Work to be completed:
Leave out the pictures and copy everything else in the entries exactly.

Input for this task:
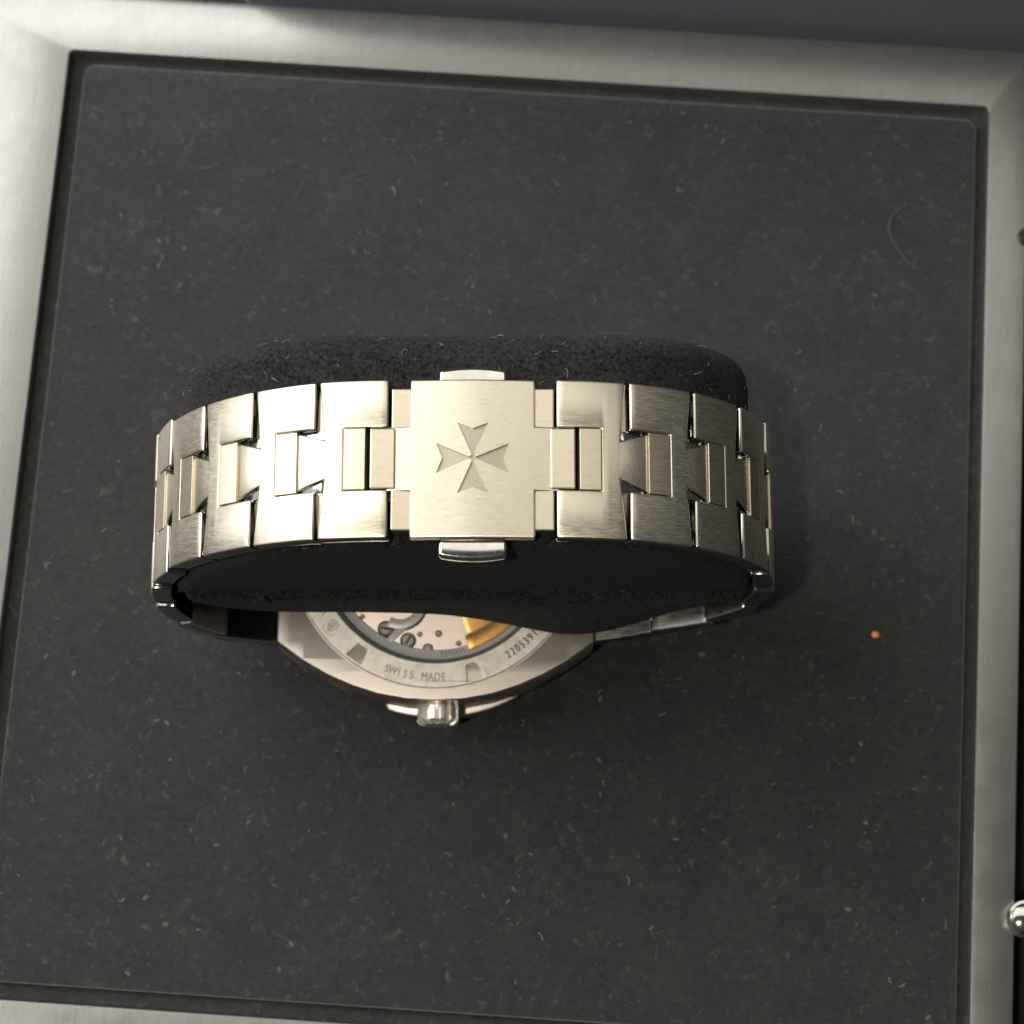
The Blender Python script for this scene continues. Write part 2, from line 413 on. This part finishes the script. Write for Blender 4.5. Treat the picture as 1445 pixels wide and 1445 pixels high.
build_links(LP, -1, 9, 3)
build_links(RP, 1, 9, 5)

# --- watch head (case, dial side down)
HX, HY = -9.3, 63.0; ZB = 10.0
def hm(x=0, y=0, z=0, rot=Matrix.Identity(4)): return wm(HX+x, HY+y, z, rot)
half = [(-19.3, -11.9), (-16.2, -14.2), (-13.2, -15.95), (-10.2, -17.3), (-7, -18.35), (-3.6, -18.98), (0, -19.2), (3.6, -18.98), (7, -18.35), (10.2, -17.3), (13.2, -15.95), (16.2, -14.2), (19.3, -11.9)]
case_o = half+[(-x, -y) for x, y in half]
bm = prism(case_o, 2.2, ZB, holes=[circ(14.9, 96)], bevel=0.0)
es = [e for e in bm.edges if len(e.link_faces) == 2 and e.calc_face_angle(0) > R(50) and max(v.co.xy.length for v in e.verts) > 16]
bmesh.ops.bevel(bm, geom=es, offset=0.7, segments=4, affect='EDGES', profile=0.5, clamp_overlap=True)
slices(bm, 0, [-16.0, 16.0, -17.6, 17.6])
for v in bm.verts:
    if v.co.z > 8 and abs(v.co.x) > 16.0: v.co.z -= 0.10*(abs(v.co.x)-16.0)
case = obj('case', bm, 'case', watch, mtx=hm(), sharp=18)
# bezel under the case, with the six scallops
pts = []
for i in range(144):
    a = 2*math.pi*i/144; ph = (a*6/(2*math.pi)) % 1
    pts.append(((20.1-(0.9 if ph < .18 else 0))*math.cos(a), (20.1-(0.9 if ph < .18 else 0))*math.sin(a)))
obj('bezel', prism(pts, -0.9, 2.1, bevel=0.25), 'case', watch, mtx=hm())
obj('crystal', prism(circ(16.5), -1.2, -0.88, bevel=.1), 'dark', watch, mtx=hm())
# case back ring with seven tool notches
def rot2(x, y, a): return (x*math.cos(a)-y*math.sin(a), x*math.sin(a)+y*math.cos(a))
def down(theta, r): a = R(-90+theta); return (r*math.cos(a), r*math.sin(a))      # theta measured from 6 o'clock to the right
notches = []
for k in range(7):
    th = 16.6+k*360/7; a = R(th)
    tp = [(-1.15, -17.35), (1.15, -17.35), (0.80, -15.55), (0.55, -15.25), (-0.55, -15.25), (-0.80, -15.55)]
    notches.append([rot2(x, y, a) for x, y in tp])
bm = prism(circ(17.9, 128), ZB-.15, ZB+.45, holes=[circ(14.75, 128)]+notches, bevel=0.0)
es = [e for e in bm.edges if len(e.link_faces) == 2 and e.calc_face_angle(0) > R(50) and (min(v.co.xy.length for v in e.verts) > 17.8)]
bmesh.ops.bevel(bm, geom=es, offset=0.25, segments=3, affect='EDGES')
back = obj('case_back', bm, 'ring', watch, mtx=hm())
obj('window_gasket', lathe([(14.75, ZB+.42), (14.6, ZB+.36), (14.2, ZB+.12), (14.15, ZB-.6), (14.8, ZB-.6), (14.8, ZB+.3)], 128), 'gasket', watch, mtx=hm())
obj('back_window', prism(circ(14.15, 96), ZB-.05, ZB+.1), 'sapphire', watch, mtx=hm())
# movement
mov = obj('movement', lathe([(0, 9.0), (12.85, 9.0), (12.85, 5), (0, 5)], 96), 'plate', watch, mtx=hm())
obj('movement_flange', lathe([(14.25, 9.5), (14.0, 9.36), (13.0, 9.3), (12.86, 9.2), (12.8, 8.4), (14.3, 8.4), (14.3, 9.5)], 128), 'flange', watch, mtx=hm())
def up(theta): return R(theta)
def disc_screw(x, y, r, slot, kind='screw'):
    bm = lathe([(0, .28), (r*.78, .28), (r, .16), (r, -.1), (0, -.1)], 28)
    s = obj(kind, bm, 'screw', mov, (x, y, 9.0))
    obj('screw_well', lathe([(r*1.02, .02), (r*1.28, .05), (r*1.3, .0), (r*1.0, .0)], 28), 'dark', mov, (x, y, 9.0))
    if slot is not None:
        obj('screw_slot', box(-r*.8, r*.8, -r*.16, r*.16, .20, .295), 'dark', mov, mtx=Matrix.Translation(Vector((x, y, 9.0))*S) @ Matrix.Rotation(slot, 4, 'Z'))
disc_screw(-6.1, -10.2, .78, R(-10)); disc_screw(-3.35, -11.65, .76, R(60)); disc_screw(-0.95, -12.65, .5, None)
for x, y, r in ((-1.95, -10.9, .26), (.35, -10.8, .33), (2.8, -12.0, .26), (-9.0, -8.7, .26), (-9.2, -7.8, .3)): disc_screw(x, y, r, None)
# a bevelled bridge arm with a dark gap beside it, the balance end of the movement
arc = []
ccx, ccy = -4.4, -7.0
for i in range(13):
    t = R(-120+110*i/12); arc.append((ccx+3.3*math.cos(t), ccy+3.3*math.sin(t)))
for i in range(13):
    t = R(-10-110*i/12); arc.append((ccx+2.1*math.cos(t), ccy+2.1*math.sin(t)))
obj('dark_gap', prism([(x*1.0+.12, y-.18) for x, y in arc], 9.0, 9.03), 'dark', mov)
obj('balance_bridge', prism(arc, 9.04, 9.4, bevel=.12), 'flange', mov)
obj('bridge_arm', prism([(-4.2, -9.3), (-3.2, -9.9), (-5.3, -11.9), (-6.4, -12.3), (-6.0, -11.5)], 9.04, 9.3, bevel=.1), 'flange', mov)
obj('dark_gap', prism([(-4.6, -9.4), (-4.1, -9.3), (-6.1, -11.6), (-6.6, -11.7)], 9.0, 9.04), 'dark', mov)
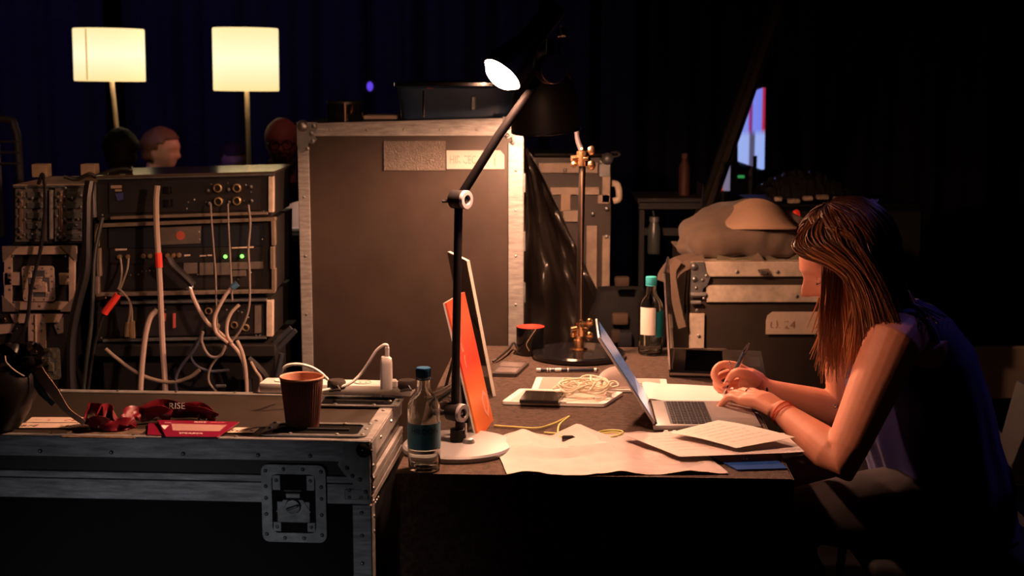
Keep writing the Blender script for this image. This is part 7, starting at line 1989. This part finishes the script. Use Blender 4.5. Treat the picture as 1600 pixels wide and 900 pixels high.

Output for this exercise:
The Blender Python script for this scene continues. Write part 2, from line 413 on. This part finishes the script. Write for Blender 4.5. Treat the picture as 1445 pixels wide and 1445 pixels high.
build_links(LP, -1, 9, 3)
build_links(RP, 1, 9, 5)

# --- watch head (case, dial side down)
HX, HY = -9.3, 63.0; ZB = 10.0
def hm(x=0, y=0, z=0, rot=Matrix.Identity(4)): return wm(HX+x, HY+y, z, rot)
half = [(-19.3, -11.9), (-16.2, -14.2), (-13.2, -15.95), (-10.2, -17.3), (-7, -18.35), (-3.6, -18.98), (0, -19.2), (3.6, -18.98), (7, -18.35), (10.2, -17.3), (13.2, -15.95), (16.2, -14.2), (19.3, -11.9)]
case_o = half+[(-x, -y) for x, y in half]
bm = prism(case_o, 2.2, ZB, holes=[circ(14.9, 96)], bevel=0.0)
es = [e for e in bm.edges if len(e.link_faces) == 2 and e.calc_face_angle(0) > R(50) and max(v.co.xy.length for v in e.verts) > 16]
bmesh.ops.bevel(bm, geom=es, offset=0.7, segments=4, affect='EDGES', profile=0.5, clamp_overlap=True)
slices(bm, 0, [-16.0, 16.0, -17.6, 17.6])
for v in bm.verts:
    if v.co.z > 8 and abs(v.co.x) > 16.0: v.co.z -= 0.10*(abs(v.co.x)-16.0)
case = obj('case', bm, 'case', watch, mtx=hm(), sharp=18)
# bezel under the case, with the six scallops
pts = []
for i in range(144):
    a = 2*math.pi*i/144; ph = (a*6/(2*math.pi)) % 1
    pts.append(((20.1-(0.9 if ph < .18 else 0))*math.cos(a), (20.1-(0.9 if ph < .18 else 0))*math.sin(a)))
obj('bezel', prism(pts, -0.9, 2.1, bevel=0.25), 'case', watch, mtx=hm())
obj('crystal', prism(circ(16.5), -1.2, -0.88, bevel=.1), 'dark', watch, mtx=hm())
# case back ring with seven tool notches
def rot2(x, y, a): return (x*math.cos(a)-y*math.sin(a), x*math.sin(a)+y*math.cos(a))
def down(theta, r): a = R(-90+theta); return (r*math.cos(a), r*math.sin(a))      # theta measured from 6 o'clock to the right
notches = []
for k in range(7):
    th = 16.6+k*360/7; a = R(th)
    tp = [(-1.15, -17.35), (1.15, -17.35), (0.80, -15.55), (0.55, -15.25), (-0.55, -15.25), (-0.80, -15.55)]
    notches.append([rot2(x, y, a) for x, y in tp])
bm = prism(circ(17.9, 128), ZB-.15, ZB+.45, holes=[circ(14.75, 128)]+notches, bevel=0.0)
es = [e for e in bm.edges if len(e.link_faces) == 2 and e.calc_face_angle(0) > R(50) and (min(v.co.xy.length for v in e.verts) > 17.8)]
bmesh.ops.bevel(bm, geom=es, offset=0.25, segments=3, affect='EDGES')
back = obj('case_back', bm, 'ring', watch, mtx=hm())
obj('window_gasket', lathe([(14.75, ZB+.42), (14.6, ZB+.36), (14.2, ZB+.12), (14.15, ZB-.6), (14.8, ZB-.6), (14.8, ZB+.3)], 128), 'gasket', watch, mtx=hm())
obj('back_window', prism(circ(14.15, 96), ZB-.05, ZB+.1), 'sapphire', watch, mtx=hm())
# movement
mov = obj('movement', lathe([(0, 9.0), (12.85, 9.0), (12.85, 5), (0, 5)], 96), 'plate', watch, mtx=hm())
obj('movement_flange', lathe([(14.25, 9.5), (14.0, 9.36), (13.0, 9.3), (12.86, 9.2), (12.8, 8.4), (14.3, 8.4), (14.3, 9.5)], 128), 'flange', watch, mtx=hm())
def up(theta): return R(theta)
def disc_screw(x, y, r, slot, kind='screw'):
    bm = lathe([(0, .28), (r*.78, .28), (r, .16), (r, -.1), (0, -.1)], 28)
    s = obj(kind, bm, 'screw', mov, (x, y, 9.0))
    obj('screw_well', lathe([(r*1.02, .02), (r*1.28, .05), (r*1.3, .0), (r*1.0, .0)], 28), 'dark', mov, (x, y, 9.0))
    if slot is not None:
        obj('screw_slot', box(-r*.8, r*.8, -r*.16, r*.16, .20, .295), 'dark', mov, mtx=Matrix.Translation(Vector((x, y, 9.0))*S) @ Matrix.Rotation(slot, 4, 'Z'))
disc_screw(-6.1, -10.2, .78, R(-10)); disc_screw(-3.35, -11.65, .76, R(60)); disc_screw(-0.95, -12.65, .5, None)
for x, y, r in ((-1.95, -10.9, .26), (.35, -10.8, .33), (2.8, -12.0, .26), (-9.0, -8.7, .26), (-9.2, -7.8, .3)): disc_screw(x, y, r, None)
# a bevelled bridge arm with a dark gap beside it, the balance end of the movement
arc = []
ccx, ccy = -4.4, -7.0
for i in range(13):
    t = R(-120+110*i/12); arc.append((ccx+3.3*math.cos(t), ccy+3.3*math.sin(t)))
for i in range(13):
    t = R(-10-110*i/12); arc.append((ccx+2.1*math.cos(t), ccy+2.1*math.sin(t)))
obj('dark_gap', prism([(x*1.0+.12, y-.18) for x, y in arc], 9.0, 9.03), 'dark', mov)
obj('balance_bridge', prism(arc, 9.04, 9.4, bevel=.12), 'flange', mov)
obj('bridge_arm', prism([(-4.2, -9.3), (-3.2, -9.9), (-5.3, -11.9), (-6.4, -12.3), (-6.0, -11.5)], 9.04, 9.3, bevel=.1), 'flange', mov)
obj('dark_gap', prism([(-4.6, -9.4), (-4.1, -9.3), (-6.1, -11.6), (-6.6, -11.7)], 9.0, 9.04), 'dark', mov)
Keep writing the Blender script for this image. This is part 7, starting at line 1989. This part finishes the script. Use Blender 4.5. Treat the picture as 1600 pixels wide and 900 pixels high.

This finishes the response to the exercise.